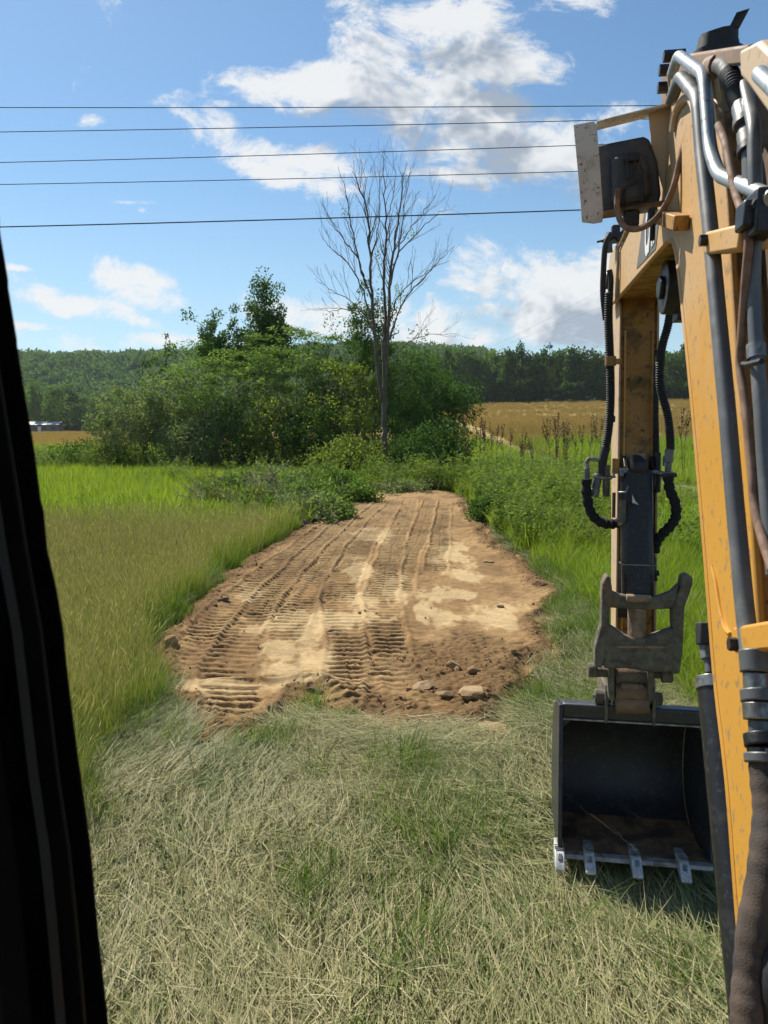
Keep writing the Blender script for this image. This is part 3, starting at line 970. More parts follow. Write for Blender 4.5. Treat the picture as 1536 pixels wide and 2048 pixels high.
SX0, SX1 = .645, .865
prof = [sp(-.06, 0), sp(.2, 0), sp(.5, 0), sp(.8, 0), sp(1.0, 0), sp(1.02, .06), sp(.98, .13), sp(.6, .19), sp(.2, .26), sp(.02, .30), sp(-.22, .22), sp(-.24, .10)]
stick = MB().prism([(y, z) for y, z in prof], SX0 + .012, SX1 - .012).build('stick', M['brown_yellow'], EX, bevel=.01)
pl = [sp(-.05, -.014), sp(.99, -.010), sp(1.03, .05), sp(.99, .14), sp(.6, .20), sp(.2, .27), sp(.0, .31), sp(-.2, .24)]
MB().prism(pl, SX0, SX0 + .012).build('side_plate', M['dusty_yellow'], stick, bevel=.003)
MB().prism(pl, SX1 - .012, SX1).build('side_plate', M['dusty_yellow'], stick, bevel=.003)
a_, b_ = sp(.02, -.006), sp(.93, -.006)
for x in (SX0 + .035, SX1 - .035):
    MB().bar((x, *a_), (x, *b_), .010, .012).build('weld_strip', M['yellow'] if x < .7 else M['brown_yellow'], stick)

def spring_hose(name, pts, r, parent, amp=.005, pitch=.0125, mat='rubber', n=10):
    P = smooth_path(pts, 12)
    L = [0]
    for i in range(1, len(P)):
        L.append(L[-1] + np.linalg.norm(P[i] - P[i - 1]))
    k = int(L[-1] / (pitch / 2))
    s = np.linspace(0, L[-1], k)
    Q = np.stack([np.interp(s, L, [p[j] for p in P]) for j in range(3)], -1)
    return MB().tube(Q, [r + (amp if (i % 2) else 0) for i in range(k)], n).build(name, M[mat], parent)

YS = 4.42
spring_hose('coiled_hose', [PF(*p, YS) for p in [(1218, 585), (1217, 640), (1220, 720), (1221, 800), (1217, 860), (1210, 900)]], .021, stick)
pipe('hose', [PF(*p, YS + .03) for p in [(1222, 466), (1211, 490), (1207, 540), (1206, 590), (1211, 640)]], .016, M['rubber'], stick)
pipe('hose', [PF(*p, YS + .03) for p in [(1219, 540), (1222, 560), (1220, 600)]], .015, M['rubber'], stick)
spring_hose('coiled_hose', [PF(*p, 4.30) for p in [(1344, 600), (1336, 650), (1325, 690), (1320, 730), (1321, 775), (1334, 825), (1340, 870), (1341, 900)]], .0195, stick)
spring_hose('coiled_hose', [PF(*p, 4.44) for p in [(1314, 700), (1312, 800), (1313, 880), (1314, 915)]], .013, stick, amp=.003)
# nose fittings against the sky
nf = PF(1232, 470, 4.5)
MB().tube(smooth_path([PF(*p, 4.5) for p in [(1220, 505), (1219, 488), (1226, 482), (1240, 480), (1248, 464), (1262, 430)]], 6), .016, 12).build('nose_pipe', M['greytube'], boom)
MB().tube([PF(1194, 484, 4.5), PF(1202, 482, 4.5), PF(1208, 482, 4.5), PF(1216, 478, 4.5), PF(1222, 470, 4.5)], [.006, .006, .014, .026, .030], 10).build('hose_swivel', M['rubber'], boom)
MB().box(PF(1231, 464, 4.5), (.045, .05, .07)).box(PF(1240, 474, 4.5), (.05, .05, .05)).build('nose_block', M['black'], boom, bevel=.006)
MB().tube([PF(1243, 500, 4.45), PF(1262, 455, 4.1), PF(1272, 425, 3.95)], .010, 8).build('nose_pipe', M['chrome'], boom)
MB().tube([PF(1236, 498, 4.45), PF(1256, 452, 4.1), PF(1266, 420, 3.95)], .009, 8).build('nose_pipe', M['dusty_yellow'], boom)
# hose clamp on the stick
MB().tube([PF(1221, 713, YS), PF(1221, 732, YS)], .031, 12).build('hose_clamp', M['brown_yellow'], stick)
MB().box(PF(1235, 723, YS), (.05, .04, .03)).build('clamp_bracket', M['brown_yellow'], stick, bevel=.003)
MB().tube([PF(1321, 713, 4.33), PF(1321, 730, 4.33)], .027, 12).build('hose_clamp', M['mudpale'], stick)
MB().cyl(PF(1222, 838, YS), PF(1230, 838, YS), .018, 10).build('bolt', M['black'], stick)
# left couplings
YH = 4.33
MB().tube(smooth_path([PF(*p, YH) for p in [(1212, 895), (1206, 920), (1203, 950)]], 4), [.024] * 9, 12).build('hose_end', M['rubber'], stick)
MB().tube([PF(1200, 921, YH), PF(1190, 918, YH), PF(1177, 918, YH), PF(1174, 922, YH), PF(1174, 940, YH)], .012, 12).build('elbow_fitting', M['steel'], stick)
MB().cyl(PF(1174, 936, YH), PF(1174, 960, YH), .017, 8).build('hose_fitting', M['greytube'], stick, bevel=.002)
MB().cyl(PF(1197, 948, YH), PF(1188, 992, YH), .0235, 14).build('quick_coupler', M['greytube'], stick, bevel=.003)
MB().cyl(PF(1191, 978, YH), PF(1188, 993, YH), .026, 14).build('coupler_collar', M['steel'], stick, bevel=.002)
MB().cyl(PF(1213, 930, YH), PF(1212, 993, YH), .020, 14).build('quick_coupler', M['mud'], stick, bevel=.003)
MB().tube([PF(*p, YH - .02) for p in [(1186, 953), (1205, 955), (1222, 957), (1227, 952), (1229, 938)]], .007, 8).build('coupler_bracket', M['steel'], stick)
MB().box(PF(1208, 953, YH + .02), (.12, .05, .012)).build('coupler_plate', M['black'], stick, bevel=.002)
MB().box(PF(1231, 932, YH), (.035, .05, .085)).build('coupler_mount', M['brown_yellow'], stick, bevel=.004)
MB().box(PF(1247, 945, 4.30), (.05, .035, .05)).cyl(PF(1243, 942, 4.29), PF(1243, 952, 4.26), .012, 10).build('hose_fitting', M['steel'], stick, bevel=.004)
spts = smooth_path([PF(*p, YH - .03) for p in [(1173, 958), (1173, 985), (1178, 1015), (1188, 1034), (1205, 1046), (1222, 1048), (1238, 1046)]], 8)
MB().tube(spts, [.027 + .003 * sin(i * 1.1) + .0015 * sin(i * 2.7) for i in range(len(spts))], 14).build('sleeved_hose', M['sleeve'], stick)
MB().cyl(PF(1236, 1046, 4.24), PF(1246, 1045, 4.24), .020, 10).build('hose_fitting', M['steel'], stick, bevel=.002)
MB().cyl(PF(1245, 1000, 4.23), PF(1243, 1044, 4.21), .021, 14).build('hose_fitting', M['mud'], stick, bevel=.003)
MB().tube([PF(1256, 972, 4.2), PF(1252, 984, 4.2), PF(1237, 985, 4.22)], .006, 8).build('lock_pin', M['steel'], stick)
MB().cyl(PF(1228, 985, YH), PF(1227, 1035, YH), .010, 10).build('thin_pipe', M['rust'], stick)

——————

- _DIRECTIVE_
Restate the material word for word from its first line through the line containing "else M['brown_yellow'], stick)", both included; the pictures do not belong in it.

- _RESULT OF THE EXERCISE_
Keep writing the Blender script for this image. This is part 3, starting at line 970. More parts follow. Write for Blender 4.5. Treat the picture as 1536 pixels wide and 2048 pixels high.
SX0, SX1 = .645, .865
prof = [sp(-.06, 0), sp(.2, 0), sp(.5, 0), sp(.8, 0), sp(1.0, 0), sp(1.02, .06), sp(.98, .13), sp(.6, .19), sp(.2, .26), sp(.02, .30), sp(-.22, .22), sp(-.24, .10)]
stick = MB().prism([(y, z) for y, z in prof], SX0 + .012, SX1 - .012).build('stick', M['brown_yellow'], EX, bevel=.01)
pl = [sp(-.05, -.014), sp(.99, -.010), sp(1.03, .05), sp(.99, .14), sp(.6, .20), sp(.2, .27), sp(.0, .31), sp(-.2, .24)]
MB().prism(pl, SX0, SX0 + .012).build('side_plate', M['dusty_yellow'], stick, bevel=.003)
MB().prism(pl, SX1 - .012, SX1).build('side_plate', M['dusty_yellow'], stick, bevel=.003)
a_, b_ = sp(.02, -.006), sp(.93, -.006)
for x in (SX0 + .035, SX1 - .035):
    MB().bar((x, *a_), (x, *b_), .010, .012).build('weld_strip', M['yellow'] if x < .7 else M['brown_yellow'], stick)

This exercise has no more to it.